Sea of peripheral volunteers

I have a friend who never seems to see the people around him. He lets the door swing shut just as an elderly man is about to walk through and he never sees the mom carrying a baby needing to get by as he blocks the aisle in the store. It’s as though he has no peripheral vision. It got me to thinking about managers of volunteers and how we develop our peripheral vision to the point of hyper awareness.

You know what I mean. You’re the kind of person who:

counts the number of people behind you in the buffet line at a friend’s party and then you mentally divide up the pasta portions in the pan to make sure that you don’t take more than your share.

looks around at a concert, sizing up the height of the crowd and then squeezes into a spot that ensures you don’t block the petite woman to your left.

Does this sound like you? I thought so.

We all have peripheral volunteers. These are the volunteers who are episodic, temporarily inactive, retired, yet to be trained, prospective, or absent. And unlike the world of paid staff where rosters consist of those receiving paychecks, our peripheral volunteers remain on our stats and radar.

We don’t have the luxury of ignoring them because they are potentially contributing volunteers. Or they may have given years of service and we owe them our attention. They float around in the periphery, bobbing in and out of view because we have a fluid connection with them. And how about the guilt that comes with not paying proper attention to them. (Yep, just think of how you felt when you forgot that volunteer’s 80th birthday, the one who gave twenty years of service to your organization)

What can we do with these outlying volunteers? How can we keep them in view as we scurry about in our busy day? Where do they fit into statistics?

This is one area in which:

  1. technology serves us well
  2. volunteers can assume pivotal roles
  3. stats reflect the monumental balancing we do
  4. volunteer message sharing can actually help

When lists that capture prospective, episodic, absent, retired, ill and every other category meaning non current pile up, it’s time to create some systems that help.

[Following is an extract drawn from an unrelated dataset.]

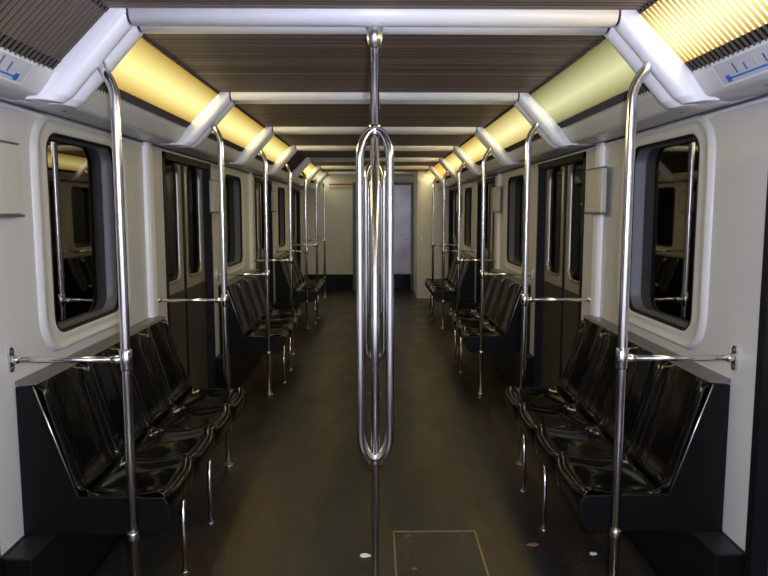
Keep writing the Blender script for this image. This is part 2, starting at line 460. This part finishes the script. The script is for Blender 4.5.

Create categorized email lists-prospective volunteers, group and corporate volunteers, temporarily inactive volunteers etc. Decide which groups get which messages, e.g., upcoming training sessions, newsletters, notices about volunteer events or vacancies, etc.

Recruit volunteers to oversee the periphery-lists are only helpful if they are accurate. It’s humbling when you take a call telling you that volunteer Dave died a year ago and his family keeps getting mail addressed to him. A volunteer or volunteers in charge of overseeing other volunteers on the periphery can focus on keeping lists up to date. They can also make phone calls, interview, do impromptu surveys, offer new opportunities, gather information and compile statistics. The scope of the potential work can fill a full-time position or several part-time positions.

Report your time spent managing peripheral volunteers-this is an invisible area that requires a lot of time so report it as part of your recruitment, retention, and cultivation. Refer to your efforts to engage “prospects”, retain episodic volunteers, build community awareness, increase visibility, maintain good relationships, cultivate donors, supporters etc. This nuanced area of our work is critical and should be accounted for.

Share messaging with other organizations, but be careful. Bombarding potential volunteers with multiple messages can be off-putting, so don’t overload emails with “spam.” Instead, co-op with other volunteer organizations and include “other good work opportunities” at the end of every other month newsletters (or other scheduling) with contact information. As your volunteer opportunities are added to the internals at other organizations, you’ve just exponentially increased your recruitment efforts.

Volunteer management casts a wide net. Presiding over the sea of active, potential and former volunteers is daunting. Systems in place to oversee peripheral volunteers will help to ease the overwhelming burden and free us up to concentrate on innovation and solutions.

Out nets are huge and always jumping with activity. If our eyes and hands are always on every inch of those nets, then we can’t steer the boat.